Il faut donc favoriser une élection concurren­tielle pour séduire les élec­teurs, surtout que le pay­sage cette fois-ci est totale­ment différent de celui de 2012, qui était marqué par l’effervescence révolu­tionnaire. Je dirais même que l’électeur de 2018 est différent de celui de 2012. Partout dans le monde, deux motifs incitent les électeurs à participer: l’in­térêt et le devoir patrio­tique. Ce dernier motif a été fort présent lors des élections de 2012 pour défendre les acquis de la révolution de 2011, et de 2014 pour défendre l’identité civile de l’Etat qui était menacée par le régime des Frères musul­mans. La participation massive à la présiden­tielle de 2014 et au référendum sur la Constitution a été une sorte de continuité de la révolution du 30 juin. Aujourd’hui, ni l’effervescence révolu­tionnaire, ni la menace d’une islamisation de l’identité nationale n’existent. Il faut donc séduire autrement les électeurs. Chaque candi­dat aura une base populaire et un programme électoral qui reflétera sa vision et sa philosophie dans la gestion du pays. Et à la fin, la décision appartiendra aux Egyptiens.

— Pensez-vous que le calendrier électoral et les conditions de candidature soient favo­rables à une élection concurrentielle ?
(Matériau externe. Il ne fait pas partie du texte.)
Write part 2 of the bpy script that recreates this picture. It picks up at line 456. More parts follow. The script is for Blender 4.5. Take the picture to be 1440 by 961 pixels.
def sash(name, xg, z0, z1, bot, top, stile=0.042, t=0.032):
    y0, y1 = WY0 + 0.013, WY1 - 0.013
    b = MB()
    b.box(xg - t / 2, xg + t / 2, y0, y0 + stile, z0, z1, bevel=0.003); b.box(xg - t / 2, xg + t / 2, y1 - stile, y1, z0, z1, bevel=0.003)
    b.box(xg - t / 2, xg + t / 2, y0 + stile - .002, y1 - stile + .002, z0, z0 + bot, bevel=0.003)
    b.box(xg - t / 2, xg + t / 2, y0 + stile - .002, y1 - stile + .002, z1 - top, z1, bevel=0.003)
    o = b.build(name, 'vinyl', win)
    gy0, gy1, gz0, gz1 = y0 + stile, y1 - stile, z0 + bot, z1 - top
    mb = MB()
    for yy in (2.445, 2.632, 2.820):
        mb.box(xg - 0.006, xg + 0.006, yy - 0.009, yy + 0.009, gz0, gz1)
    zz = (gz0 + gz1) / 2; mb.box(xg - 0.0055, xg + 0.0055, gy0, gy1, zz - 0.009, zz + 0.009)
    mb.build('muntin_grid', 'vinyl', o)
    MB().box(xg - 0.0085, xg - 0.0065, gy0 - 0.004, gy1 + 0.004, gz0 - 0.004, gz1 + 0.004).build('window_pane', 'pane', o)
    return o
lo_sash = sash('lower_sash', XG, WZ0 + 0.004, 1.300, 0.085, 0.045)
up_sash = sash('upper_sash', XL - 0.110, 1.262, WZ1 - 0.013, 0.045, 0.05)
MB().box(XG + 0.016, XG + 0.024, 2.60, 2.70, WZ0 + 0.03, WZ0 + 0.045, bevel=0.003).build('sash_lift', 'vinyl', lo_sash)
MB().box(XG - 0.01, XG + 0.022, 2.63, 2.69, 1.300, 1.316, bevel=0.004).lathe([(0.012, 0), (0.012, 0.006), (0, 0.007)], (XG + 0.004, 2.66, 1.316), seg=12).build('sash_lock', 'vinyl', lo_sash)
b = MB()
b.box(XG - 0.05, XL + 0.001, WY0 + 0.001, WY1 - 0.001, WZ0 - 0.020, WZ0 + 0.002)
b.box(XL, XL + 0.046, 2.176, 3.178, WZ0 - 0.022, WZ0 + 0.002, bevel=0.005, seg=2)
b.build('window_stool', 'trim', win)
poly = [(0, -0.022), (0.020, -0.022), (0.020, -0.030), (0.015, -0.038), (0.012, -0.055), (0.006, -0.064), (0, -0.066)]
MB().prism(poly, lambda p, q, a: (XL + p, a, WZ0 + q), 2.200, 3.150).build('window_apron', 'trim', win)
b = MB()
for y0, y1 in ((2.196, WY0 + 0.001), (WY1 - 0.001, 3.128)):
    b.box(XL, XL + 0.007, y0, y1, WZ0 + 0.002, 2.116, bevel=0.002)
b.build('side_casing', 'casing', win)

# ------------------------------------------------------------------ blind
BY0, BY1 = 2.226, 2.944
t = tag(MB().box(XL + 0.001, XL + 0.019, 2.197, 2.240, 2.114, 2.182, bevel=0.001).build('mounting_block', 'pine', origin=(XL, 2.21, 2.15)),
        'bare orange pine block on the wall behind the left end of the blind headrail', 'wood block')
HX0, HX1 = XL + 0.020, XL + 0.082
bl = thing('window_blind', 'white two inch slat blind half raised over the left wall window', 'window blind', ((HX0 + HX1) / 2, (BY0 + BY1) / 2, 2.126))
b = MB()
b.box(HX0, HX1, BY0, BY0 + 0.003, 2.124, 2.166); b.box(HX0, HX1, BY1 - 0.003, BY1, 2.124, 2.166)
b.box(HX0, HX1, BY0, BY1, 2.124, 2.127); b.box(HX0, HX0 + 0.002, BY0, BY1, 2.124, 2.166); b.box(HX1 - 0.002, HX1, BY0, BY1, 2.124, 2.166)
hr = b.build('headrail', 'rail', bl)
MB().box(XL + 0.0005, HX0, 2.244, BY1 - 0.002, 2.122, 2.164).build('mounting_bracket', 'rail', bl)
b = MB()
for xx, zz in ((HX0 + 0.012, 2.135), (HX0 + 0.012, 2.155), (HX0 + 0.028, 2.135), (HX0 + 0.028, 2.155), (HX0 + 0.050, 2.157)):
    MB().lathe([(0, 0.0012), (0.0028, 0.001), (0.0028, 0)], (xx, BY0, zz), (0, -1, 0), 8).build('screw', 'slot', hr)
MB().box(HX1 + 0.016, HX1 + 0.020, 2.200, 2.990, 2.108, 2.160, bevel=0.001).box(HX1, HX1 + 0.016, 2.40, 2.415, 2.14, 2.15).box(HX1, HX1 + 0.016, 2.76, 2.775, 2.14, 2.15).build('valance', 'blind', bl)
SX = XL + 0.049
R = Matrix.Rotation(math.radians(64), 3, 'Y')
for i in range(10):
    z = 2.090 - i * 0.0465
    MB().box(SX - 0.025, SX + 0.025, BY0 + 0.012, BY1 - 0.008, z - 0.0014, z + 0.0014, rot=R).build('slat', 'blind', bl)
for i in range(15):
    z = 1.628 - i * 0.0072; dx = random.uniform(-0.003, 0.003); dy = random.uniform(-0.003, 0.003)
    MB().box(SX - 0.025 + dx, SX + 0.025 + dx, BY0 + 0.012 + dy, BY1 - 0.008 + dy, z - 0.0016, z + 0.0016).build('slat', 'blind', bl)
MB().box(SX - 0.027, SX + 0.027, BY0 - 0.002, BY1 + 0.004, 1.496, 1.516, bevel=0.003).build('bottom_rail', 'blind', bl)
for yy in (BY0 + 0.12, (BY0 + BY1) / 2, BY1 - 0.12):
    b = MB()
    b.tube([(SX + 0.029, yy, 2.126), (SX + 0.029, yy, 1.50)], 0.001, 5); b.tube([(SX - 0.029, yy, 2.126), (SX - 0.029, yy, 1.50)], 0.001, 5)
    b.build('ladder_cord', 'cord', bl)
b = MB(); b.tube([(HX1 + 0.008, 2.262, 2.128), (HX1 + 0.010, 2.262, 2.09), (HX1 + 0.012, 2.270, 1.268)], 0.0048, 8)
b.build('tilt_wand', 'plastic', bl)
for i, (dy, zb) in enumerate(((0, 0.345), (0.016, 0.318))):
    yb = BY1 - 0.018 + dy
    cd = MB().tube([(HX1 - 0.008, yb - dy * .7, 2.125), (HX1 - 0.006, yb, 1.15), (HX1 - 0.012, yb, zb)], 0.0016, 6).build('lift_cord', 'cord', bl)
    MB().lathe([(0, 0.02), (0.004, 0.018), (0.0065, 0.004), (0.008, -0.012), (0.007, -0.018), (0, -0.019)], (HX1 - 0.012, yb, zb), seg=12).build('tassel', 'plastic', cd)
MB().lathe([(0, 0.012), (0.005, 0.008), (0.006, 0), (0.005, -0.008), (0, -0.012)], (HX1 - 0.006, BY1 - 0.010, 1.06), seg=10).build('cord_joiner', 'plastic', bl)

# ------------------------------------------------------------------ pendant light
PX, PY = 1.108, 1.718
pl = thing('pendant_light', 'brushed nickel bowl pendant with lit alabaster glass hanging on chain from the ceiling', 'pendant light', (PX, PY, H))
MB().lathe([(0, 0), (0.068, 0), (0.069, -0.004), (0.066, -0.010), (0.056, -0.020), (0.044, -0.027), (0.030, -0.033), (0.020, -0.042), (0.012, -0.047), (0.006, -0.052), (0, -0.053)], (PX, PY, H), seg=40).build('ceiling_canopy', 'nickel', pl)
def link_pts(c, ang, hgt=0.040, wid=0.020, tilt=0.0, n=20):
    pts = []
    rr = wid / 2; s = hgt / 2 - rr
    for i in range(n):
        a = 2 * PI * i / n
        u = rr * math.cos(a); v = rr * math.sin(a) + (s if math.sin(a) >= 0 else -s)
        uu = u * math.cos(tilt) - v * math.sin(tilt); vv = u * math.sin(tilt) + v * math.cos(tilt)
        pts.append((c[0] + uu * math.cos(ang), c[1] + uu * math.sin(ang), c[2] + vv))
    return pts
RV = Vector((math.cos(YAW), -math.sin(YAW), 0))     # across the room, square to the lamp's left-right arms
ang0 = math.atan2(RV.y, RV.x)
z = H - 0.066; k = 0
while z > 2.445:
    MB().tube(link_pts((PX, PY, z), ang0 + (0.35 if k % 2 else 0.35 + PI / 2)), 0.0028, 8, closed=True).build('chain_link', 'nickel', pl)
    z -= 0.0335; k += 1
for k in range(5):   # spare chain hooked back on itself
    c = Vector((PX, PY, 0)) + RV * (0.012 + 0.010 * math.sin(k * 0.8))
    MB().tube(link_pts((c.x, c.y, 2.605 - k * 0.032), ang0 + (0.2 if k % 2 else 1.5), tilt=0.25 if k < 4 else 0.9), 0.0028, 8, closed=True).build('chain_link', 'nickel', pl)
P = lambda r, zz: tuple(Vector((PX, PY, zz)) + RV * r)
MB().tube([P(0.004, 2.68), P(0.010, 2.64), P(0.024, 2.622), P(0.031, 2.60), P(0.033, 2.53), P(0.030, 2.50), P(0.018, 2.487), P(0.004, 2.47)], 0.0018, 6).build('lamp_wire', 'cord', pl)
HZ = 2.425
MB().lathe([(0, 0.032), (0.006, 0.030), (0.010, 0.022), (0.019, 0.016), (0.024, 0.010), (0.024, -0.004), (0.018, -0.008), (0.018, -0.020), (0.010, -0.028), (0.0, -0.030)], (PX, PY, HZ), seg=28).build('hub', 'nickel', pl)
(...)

— Théoriquement oui. Les dates fixés ne dif­fèrent pas beaucoup de ceux qui ont régi les précédentes élections présidentielles. Ils ont été arrangés en vertu des exigences constitution­nelles. De même, les conditions de candidature sont plus flexibles que celles qui ont régi l'élec­tion présidentielle de 2012. Lors de ces élec­tions, la loi exigeait l’obtention par le candidat du soutien de 25000 citoyens pour valider sa candidature. Aujourd’hui, le candidat peut obte­nir le soutien de 25000 citoyens ou l’appui de 20 députés, ce qui n’est pas difficile du tout pour un candidat qui veut disputer l’élection prési­dentielle. Certains trouvent que ce calendrier ne permet pas aux forces politiques de s’organiser pour disputer les élections. Pour moi, le pro­blème ne réside pas au niveau procédural. Les préparatifs de ces élections, (la formation des coalitions électorales, le choix des candidats, la rédaction des programmes électoraux, etc.) auraient dû commencer au moins depuis quatre mois. Mais les forces politiques qui ont beau­coup perdu de leur éclat ne se sont pas préparées suffisamment tôt.